Avi Melamed
Skyhorse Publishing 2016
374 pages, $26.99
Dennis Ross was astonished to realize that senior White House, State, and Defense officials had little or no knowledge of what transpired in previous administrations’ relationships with Israel. So too, does Avi Melamed have cause to regret the ignorance of senior officials when it comes to understanding Arab culture and Arab issues. The lack of fluency in the Arabic language, of scholarship in Arabic and of familiarity with current “Arabspeak,” has kept our diplomats, Department of Defense and White House officials in a permanent “catch-up” mode.
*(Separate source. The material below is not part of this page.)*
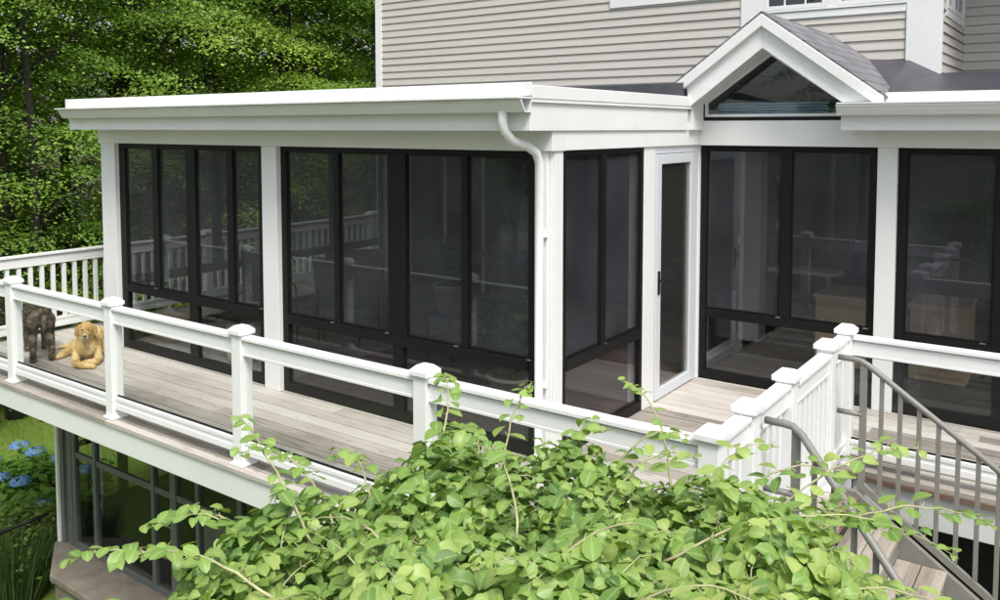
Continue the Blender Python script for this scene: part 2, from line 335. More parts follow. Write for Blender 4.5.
# soffits + fascia + drip board + gutter
pbox('soffit', WHITE, -8.79,-3.032, 4.592,YF-0.036, 2.335,2.35, 0)
pbox('fascia', WHITE, -8.795,-3.0325, 4.57,4.591, 2.33,2.548)
pbox('drip_board', WHITE, -8.83,-3.012, 4.54,4.569, 2.555,2.645, 0.006)
fs = MB().box(-3.0445,-3.03, 4.571,7.118, 2.33,2.515); P(fs, 'fascia', WHITE, 0.003)
P(MB().box(-3.0295,-3.012, 4.572,7.30, 2.515,2.538), 'trim_strip', WHITE, 0.003)
P(MB().box(-3.0445,-3.008, 4.57,7.16, 2.539,2.628), 'drip_board', WHITE, 0.004)
pbox('fascia', WHITE, -8.815,-8.796, 4.571,YH-0.02, 2.33,2.548)
pbox('drip_board', WHITE, -8.83,-8.80, 4.57,YH-0.02, 2.55,2.645)
def gutter(name, x0, x1, y, zt):
    prof = [(0,0),(0,-0.085),(-0.075,-0.085),(-0.10,-0.05),(-0.115,-0.02),(-0.125,-0.014),(-0.125,0.0),(-0.112,0.0),(-0.108,-0.012),(-0.072,-0.078),(-0.008,-0.078),(-0.008,0)]
    return P(MB().prism([(x0, y+a, zt+b) for a, b in prof], (x1-x0,0,0)), name, WHITE, 0)
g1 = gutter('gutter', -8.80, -3.02, 4.569, 2.535)
P(MB().box(-8.80,-3.015,4.41,4.568,2.537,2.549), 'gutter_flashing', WHITE, 0.002)
# downspout: outlet, swan neck, straight pipe
ds = MB()
path = [(-3.20,4.50,2.46),(-3.20,4.50,2.385),(-3.195,4.515,2.33),(-3.18,4.58,2.265),(-3.15,4.72,2.225),(-3.135,4.80,2.18),(-3.133,4.838,2.11),(-3.133,4.838,0.09),(-3.12,4.78,0.05)]
ds.tube(path, 0.031, 12)
P(ds, 'downspout', WHITE)
P(MB().box(-3.178,-3.088,4.85,4.882,1.60,1.62), 'pipe_strap', WHITE)
P(MB().box(-3.178,-3.088,4.85,4.882,0.55,0.57), 'pipe_strap', WHITE)
pbox('eave_return', WHITE, -3.05,-3.006, 7.161,7.414, 2.33,2.626)
pbox('door_header', WHITE, -3.19,-3.061, 6.516,7.439, 2.1655,2.19)
# right-hand eave
pbox('fascia', WHITE, -1.73,XR, 7.12,7.14, 2.33,2.548)
P(MB().box(-1.73,XR, 7.141,YB-0.036, 2.335,2.35), 'soffit', WHITE)
gutter('gutter', -1.742, XR, 7.119, 2.535)
P(MB().box(-1.735,XR,6.985,7.118,2.537,2.549), 'gutter_flashing', WHITE, 0.002)
P(MB().box(-1.40,XR, 7.10,7.13, 2.553,2.625), 'drip_board', WHITE, 0.004)
# main low-slope rubber roof
rf = MB()
zf, zh = 2.60, 2.89
rf.prism([(-8.79,4.57,2.52),(-8.79,4.57,zf),(-8.79,YH-0.01,zh),(-8.79,YH-0.01,2.52)], (5.73,0,0))
P(rf, 'flat_roof', RUBBER)
rf = MB(); rf.prism([(-1.70,7.13,2.55),(-1.70,7.13,2.605),(-1.70,YH-0.01,zh-0.005),(-1.70,YH-0.01,2.55)], (XR+1.70,0,0)); P(rf, 'flat_roof', RUBBER)
rf = MB(); rf.prism([(-3.059,8.3,2.55),(-3.059,8.3,2.70),(-3.059,YH-0.01,zh-0.005),(-3.059,YH-0.01,2.55)], (1.358,0,0)); P(rf, 'flat_roof', RUBBER)
P(MB().box(-8.6,XR, 7.6,YH-0.02, 2.42,2.519), 'ceiling', WHITE)
P(MB().box(-8.6,-3.22, 5.06,7.59, 2.42,2.519), 'ceiling', WHITE)
# gable
gx, gz, k = -2.376, 3.307, 0.735
def gable_poly(x0, x1, d0, d1, y):
    """rake strip between vertical offsets d0, d1 below the ridge line, left (x0) and right (x1)"""
    L_ = [(gx, y, gz-d0), (x0, y, gz-d0-k*(gx-x0)), (x0, y, gz-d1-k*(gx-x0)), (gx, y, gz-d1)]
    R_ = [(gx, y, gz-d0), (x1, y, gz-d0-k*(x1-gx)), (x1, y, gz-d1-k*(x1-gx)), (gx, y, gz-d1)]
    return L_, R_
m1 = MB(); m2 = MB()
L_, R_ = gable_poly(-3.235, -1.405, 0.0, 0.105, 7.075)
m1.prism(L_, (0,0.06,0)); m2.prism(R_, (0,0.06,0))
P(m1, 'rake_cap', WHITE, 0.005); P(m2, 'rake_cap', WHITE, 0.005)
m1 = MB(); m2 = MB()
# rake boards: left one is cut plumb at the eave
m1.prism([(gx,7.12,gz-0.1),(-3.05,7.12,gz-0.1-k*(gx+3.05)),(-3.03,7.12,2.53),(gx,7.12,gz-0.285)], (0,0.028,0))
m2.prism([(gx,7.12,gz-0.1),(-1.50,7.12,gz-0.1-k*(-1.50-gx)),(-1.50,7.12,2.556),(-1.728,7.12,2.556),(gx,7.12,gz-0.285)], (0,0.028,0))
P(m1, 'rake_board', WHITE, 0.004); P(m2, 'rake_board', WHITE, 0.004)
# soffit of the rakes between board and window wall
m1 = MB(); m2 = MB()
m1.prism([(gx,7.148,gz-0.27),(-3.03,7.148,2.545),(-3.03,7.148,2.56),(gx,7.148,gz-0.25)], (0,0.27,0))
m2.prism([(gx,7.148,gz-0.27),(-1.66,7.148,2.50),(-1.66,7.148,2.52),(gx,7.148,gz-0.25)], (0,0.27,0))
P(m1, 'rake_soffit', WHITE); P(m2, 'rake_soffit', WHITE)
# gable roof planes
m1 = MB(); m2 = MB()
m1.prism([(gx,7.08,gz-0.002),(-3.24,7.08,gz-0.002-k*(gx+3.24)),(-3.24,7.08,gz+0.02-k*(gx+3.24)),(gx,7.08,gz+0.022)], (0,YH-7.09,0))
m2.prism([(gx,7.08,gz-0.002),(-1.38,7.08,gz-0.002-k*(-1.38-gx)),(-1.38,7.08,gz+0.02-k*(-1.38-gx)),(gx,7.08,gz+0.022)], (0,YH-7.09,0))
P(m1, 'gable_roof', SHINGLE); P(m2, 'gable_roof', SHINGLE)
P(MB().prism([(-2.05,9.33,3.06),(-1.62,9.33,3.03),(-1.55,8.0,2.72)], (0,0,-0.06)), 'cricket', RUBBER)
P(MB().prism([(-1.62,9.329,3.03),(-1.30,9.329,2.86),(-1.28,8.0,2.66),(-1.55,8.0,2.72)], (0,0,-0.05)), 'cricket', RUBBER)
# triangular window
def tri(x0, x1, zb, zt0, apex, y, d, mb):  # glass polygon
    mb.prism([(x0,y,zb),(x1,y,zb),(x1,y,zt0),(apex[0],y,apex[1]),(x0,y,zt0)], (0,d,0)); return mb
gw = P(MB().box(-3.005,-1.66, 7.415,7.45, 2.4155,2.425), 'gable_window', BLACKF)
def gpart(mb, name, mat, bev=0.0): return mb.build(name, mat, gw, bev, OFF)
ax, az = -2.40, 3.05
def ring(mb, inset0, inset1, y, d):
    """frame band following the window outline"""
    def pl(i):
        s_ = i*1.1
        return [(-3.02+i, 2.426+i), (-1.73-i, 2.426+i), (-1.73-i, 2.56-s_*0.2), (ax, az-s_*1.3), (-3.02+i, 2.585-s_*0.2)]
    a, b = pl(inset0), pl(inset1); n = 5
    for q in range(n):
        p0, p1, q0, q1 = a[q], a[(q+1)%n], b[q], b[(q+1)%n]
        mb.prism([(p0[0],y,p0[1]),(p1[0],y,p1[1]),(q1[0],y,q1[1]),(q0[0],y,q0[1])], (0,d,0))
    return mb
gpart(ring(MB(), 0.0, 0.022, 7.418, 0.03), 'outer_frame', BLACKF)
gpart(ring(MB(), 0.0225, 0.048, 7.424, 0.025), 'inner_frame', WHITE)
gpart(MB().prism([(-2.97,7.44,2.475),(-1.78,7.44,2.475),(-1.78,7.44,2.55),(ax,7.44,2.98),(-2.97,7.44,2.58)],(0,0.006,0)), 'pane', GLASS)
P(MB().prism([(-2.95,8.25,2.56),(-1.80,8.25,2.56),(gx,8.25,3.25)],(0,0.02,0)), 'loft_back', DARKROOM)
P(MB().box(-3.03,-1.66,7.46,8.24,2.4155,2.44), 'loft_floor', WHITE)
# thin blue slabs stacked behind the gable glass
bl = MB()
for i in range(5):
    z = 2.45+i*0.026; bl.box(-2.90-0.012*(i%2), -1.93+0.01*(i%3), 7.50, 7.85, z, z+0.022)
tag(bl.build('blue_stack', BLUE, None, 0.008), 'flat stack of thin blue slabs behind the triangular gable glass', 'fabric stack')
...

In many ways, Inside the Middle East is extremely timely, coming just about 10 years after Walid Phares’ Future Jihad ( Jewish News December 2005) and Lawrence Wright’s brilliant Looming Tower ( Jewish News April 2007). We are reminded that it is over half a century since Sayyid Qtub laid the foundations for contemporary militant Islam. Qtub, a prolific Egyptian ideologue of the 1950s and 60s whose teachings led to the creation of al Qaeda by Osama Ben Laden, was hanged in 1966 after being found guilty of plotting the assassination of Gamal Abdel Nasser, president of Egypt. Qtub’s extreme Muslim ideology called for:
• Making Shariah the one and only law.
• Toppling any regime that does not implement Shariah law.
• Proactively and violently creating a global caliphate.
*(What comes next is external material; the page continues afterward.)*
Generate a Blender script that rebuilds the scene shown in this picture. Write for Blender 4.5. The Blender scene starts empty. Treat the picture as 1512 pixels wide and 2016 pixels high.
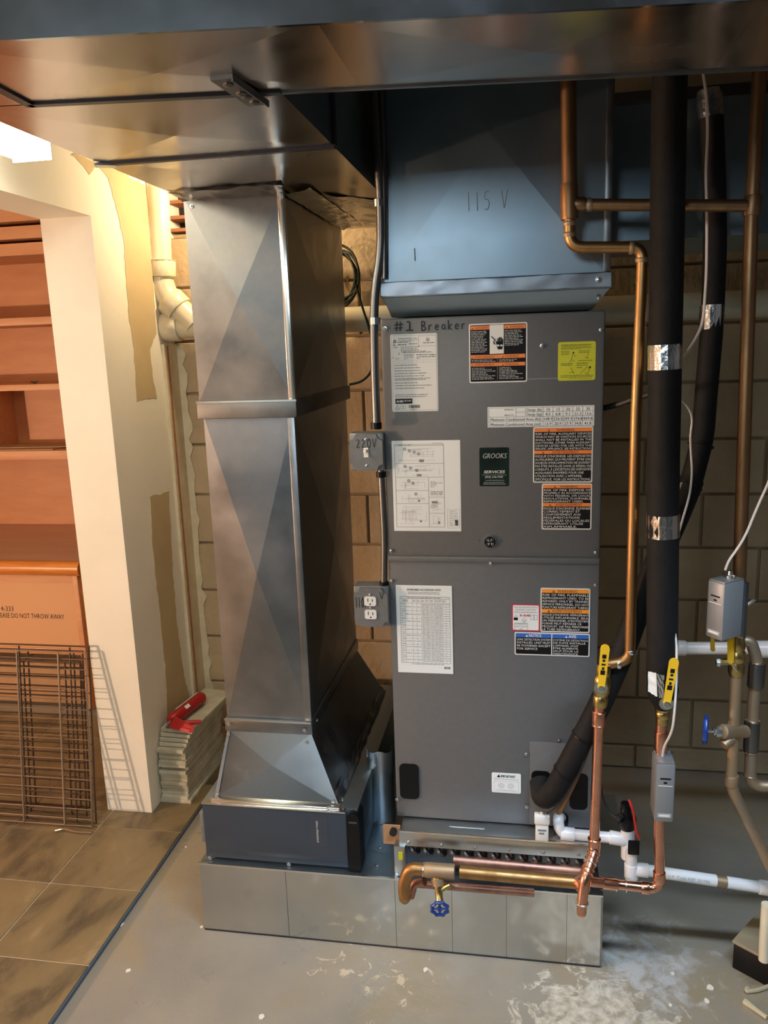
import bpy, bmesh, math, random
from mathutils import Vector, Matrix
random.seed(7)
SC = bpy.context.scene
COL = SC.collection
PI = math.pi

# ------------------------------------------------------------------ camera
FPX, YAW, PIT, ROL = 1580.08, 0.174927, 0.207177, -0.033856
CAM = Vector((0.34396, -1.98138, 1.64216))
cy_, sy_, cp_, sp_ = math.cos(YAW), math.sin(YAW), math.cos(PIT), math.sin(PIT)
CF = Vector((-sy_*cp_, cy_*cp_, -sp_)); CR0 = Vector((cy_, sy_, 0)); CU0 = CR0.cross(CF)
CR = math.cos(ROL)*CR0 + math.sin(ROL)*CU0
CU = -math.sin(ROL)*CR0 + math.cos(ROL)*CU0
cam = bpy.data.cameras.new('camera'); camo = bpy.data.objects.new('camera', cam); COL.objects.link(camo)
m3 = Matrix((CR, CU, -CF)).transposed()
camo.matrix_world = Matrix.Translation(CAM) @ m3.to_4x4()
cam.sensor_fit = 'VERTICAL'; cam.sensor_height = 36.0; cam.lens = FPX*36.0/2016.0
cam.clip_start = 0.05; cam.clip_end = 50
SC.camera = camo

# ------------------------------------------------------------------ world, lights, exposure
w = bpy.data.worlds.new('world'); SC.world = w; w.use_nodes = True
w.node_tree.nodes['Background'].inputs[0].default_value = (0.5, 0.6, 0.8, 1)
w.node_tree.nodes['Background'].inputs[1].default_value = 0.006
def lamp(name, kind, loc, energy, color, size=0.1, target=None, sizey=None):
    l = bpy.data.lights.new(name, kind); l.energy = energy; l.color = color
    if kind == 'AREA':
        l.size = size
        if sizey: l.shape = 'RECTANGLE'; l.size_y = sizey
    else: l.shadow_soft_size = size
    o = bpy.data.objects.new(name, l); COL.objects.link(o); o.location = loc
    if target: o.rotation_euler = (Vector(target)-Vector(loc)).to_track_quat('-Z', 'Y').to_euler()
    return o
# cool ceiling troffer just in front of the trunk duct, to the right
lamp('ceiling_troffer', 'AREA', (0.80, -1.19, 2.43), 62, (0.68, 0.83, 1.0), 1.2, (0.80, -1.19, 0.0), 0.16)
# cool hanging lamp in the room behind the photographer
lamp('ceiling_lamp', 'AREA', (-0.30, -2.95, 2.15), 15, (0.74, 0.89, 1.0), 0.45, (-0.15, 0.5, 1.0), 0.35)
# bare bulb in the joist bay of the left corner, behind the return duct
lamp('corner_bulb', 'POINT', (-0.62, 0.79, 2.17), 17, (1.0, 0.74, 0.43), 0.03)
# table lamp and ceiling lamp in the side room
lamp('side_room_lamp', 'POINT', (-3.22, -1.45, 1.12), 215, (1.0, 0.71, 0.50), 0.035)
lamp('side_room_ceiling_lamp', 'AREA', (-2.2, 0.45, 2.35), 5, (1.0, 0.72, 0.48), 0.5, (-2.2, 1.2, 0.5))
SC.view_settings.view_transform = 'Standard'; SC.view_settings.look = 'None'
SC.view_settings.exposure = -0.14; SC.view_settings.gamma = 1.0; SC.view_settings.use_curve_mapping = False

# pixel of the photograph on a plane X=, Y= or Z= of the room -> point in the room
def P(u, v, X=None, Y=None, Z=None):
    d = CF + CR*((u-756)/FPX) - CU*((v-1008)/FPX)
    if X is not None: t = (X-CAM.x)/d.x
    elif Y is not None: t = (Y-CAM.y)/d.y
    else: t = (Z-CAM.z)/d.z
    return CAM + d*t

# ------------------------------------------------------------------ materials
MATS = {}
def mat(name, col, rough=0.5, metal=0.0, col2=None, scale=8.0, detail=4.0, bump=0.0, bscale=None, stretch=None,
        rough2=None, emit=None, spec=None, thr=(0.35, 0.65), coord='Position', alpha=None, objrand=0.0, coat=0.0):
    m = bpy.data.materials.new(name); m.use_nodes = True; MATS[name] = m
    nt = m.node_tree; b = nt.nodes['Principled BSDF']; L = nt.links
    b.inputs['Base Color'].default_value = (*col, 1); b.inputs['Roughness'].default_value = rough
    b.inputs['Metallic'].default_value = metal
    if spec is not None: b.inputs['Specular IOR Level'].default_value = spec
    if coat: b.inputs['Coat Weight'].default_value = coat; b.inputs['Coat Roughness'].default_value = 0.15
    if emit: b.inputs['Emission Color'].default_value = (*emit[:3], 1); b.inputs['Emission Strength'].default_value = emit[3]
    vec = None
    if col2 or bump or rough2 is not None:
        if coord == 'Position':
            g = nt.nodes.new('ShaderNodeNewGeometry'); vec = g.outputs['Position']
        else:
            g = nt.nodes.new('ShaderNodeTexCoord'); vec = g.outputs['Object']
        if stretch:
            mp = nt.nodes.new('ShaderNodeMapping'); mp.inputs['Scale'].default_value = stretch
            L.new(vec, mp.inputs['Vector']); vec = mp.outputs['Vector']
    fac = None
    if col2 or rough2 is not None:
        n = nt.nodes.new('ShaderNodeTexNoise'); n.inputs['Scale'].default_value = scale; n.inputs['Detail'].default_value = detail
        n.inputs['Roughness'].default_value = 0.6
        L.new(vec, n.inputs['Vector'])
        r = nt.nodes.new('ShaderNodeMapRange'); r.inputs['From Min'].default_value = thr[0]; r.inputs['From Max'].default_value = thr[1]
        L.new(n.outputs['Fac'], r.inputs['Value']); fac = r.outputs['Result']
    if col2:
        mx = nt.nodes.new('ShaderNodeMix'); mx.data_type = 'RGBA'
        mx.inputs[6].default_value = (*col, 1); mx.inputs[7].default_value = (*col2, 1)
        L.new(fac, mx.inputs[0]); out = mx.outputs[2]
        if objrand:
            oi = nt.nodes.new('ShaderNodeObjectInfo'); hs = nt.nodes.new('ShaderNodeHueSaturation')
            mr = nt.nodes.new('ShaderNodeMapRange'); mr.inputs['To Min'].default_value = 1-objrand; mr.inputs['To Max'].default_value = 1+objrand
            L.new(oi.outputs['Random'], mr.inputs['Value']); L.new(mr.outputs['Result'], hs.inputs['Value']); L.new(out, hs.inputs['Color']); out = hs.outputs['Color']
        L.new(out, b.inputs['Base Color'])
    if rough2 is not None:
        rr = nt.nodes.new('ShaderNodeMapRange'); rr.inputs['To Min'].default_value = rough; rr.inputs['To Max'].default_value = rough2
        L.new(fac, rr.inputs['Value']); L.new(rr.outputs['Result'], b.inputs['Roughness'])
    if bump:
        n2 = nt.nodes.new('ShaderNodeTexNoise'); n2.inputs['Scale'].default_value = bscale or scale*4; n2.inputs['Detail'].default_value = 3
        L.new(vec, n2.inputs['Vector'])
        bp = nt.nodes.new('ShaderNodeBump'); bp.inputs['Strength'].default_value = bump; bp.inputs['Distance'].default_value = 0.01
        L.new(n2.outputs['Fac'], bp.inputs['Height']); L.new(bp.outputs['Normal'], b.inputs['Normal'])
    return m

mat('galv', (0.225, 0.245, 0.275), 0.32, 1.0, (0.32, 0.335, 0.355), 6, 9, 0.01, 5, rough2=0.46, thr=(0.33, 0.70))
mat('galv_boot', (0.24, 0.25, 0.26), 0.20, 1.0, (0.28, 0.285, 0.29), 10, 5, 0.01, 5, rough2=0.30, thr=(0.2, 0.8))
mat('galv_mirror', (0.62, 0.63, 0.62), 0.10, 1.0, (0.68, 0.68, 0.66), 6, 3, 0.015, 4, rough2=0.2)
mat('galv_blue_reflect', (0.25, 0.325, 0.38), 0.34, 1.0, (0.33, 0.40, 0.45), 5, 5, 0.015, 4, rough2=0.46, thr=(0.2, 0.8))  # cool light reflections put into the metal as a blue tint
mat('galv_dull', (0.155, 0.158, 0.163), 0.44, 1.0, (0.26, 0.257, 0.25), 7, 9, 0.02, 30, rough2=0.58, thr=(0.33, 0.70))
mat('galv_warm_reflect', (0.52, 0.47, 0.43), 0.15, 1.0, (0.62, 0.57, 0.52), 5, 4, 0.04, 6, rough2=0.28)  # bronze tint carries the warm floor reflection in the metal colour
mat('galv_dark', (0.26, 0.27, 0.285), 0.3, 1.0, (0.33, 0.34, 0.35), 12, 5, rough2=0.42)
mat('foil', (0.78, 0.78, 0.78), 0.22, 1.0, (0.66, 0.66, 0.65), 40, 4, 0.25, 45)
mat('galv_cool_reflect', (0.56, 0.62, 0.68), 0.26, 1.0, (0.64, 0.69, 0.73), 8, 4, 0.02, 10, rough2=0.36)  # bright bluish reflections painted into the colour of this galvanized sheet
mat('edge_bright', (0.85, 0.85, 0.82), 0.22, 1.0)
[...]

• Unwaveringly opposing Western values.
• Eliminating the State of Israel and Jews.
Subsequent fundamentalist Sunnis added the requirement to kill Shiites.
Melamed, a seasoned Israeli Middle East strategic intelligence analyst, has given us a complex critique of Western failures, of tensions among young Arab intellectuals , and of the heartbreak following the chaos in the wake of the Arab Spring.
There is a very extensive glossary with quick facts about the central players, as well as considerable transliteration of Arabic names, places and philosophical concepts. Most readers will have some difficulties with these, as did your reviewer.
Inside the Middle East will reward the reader attempting to “make sense of the most dangerous and complicated region on earth.” The evolution from al Qaeda to ISIS may have surprised Western intelligence officers, but Avi Melamed is able to navigate through the wreckage of what is left of the Middle East.
—Hal Sacks is a retired Jewish communal worker who has reviewed books for Jewish News for more than 30 years.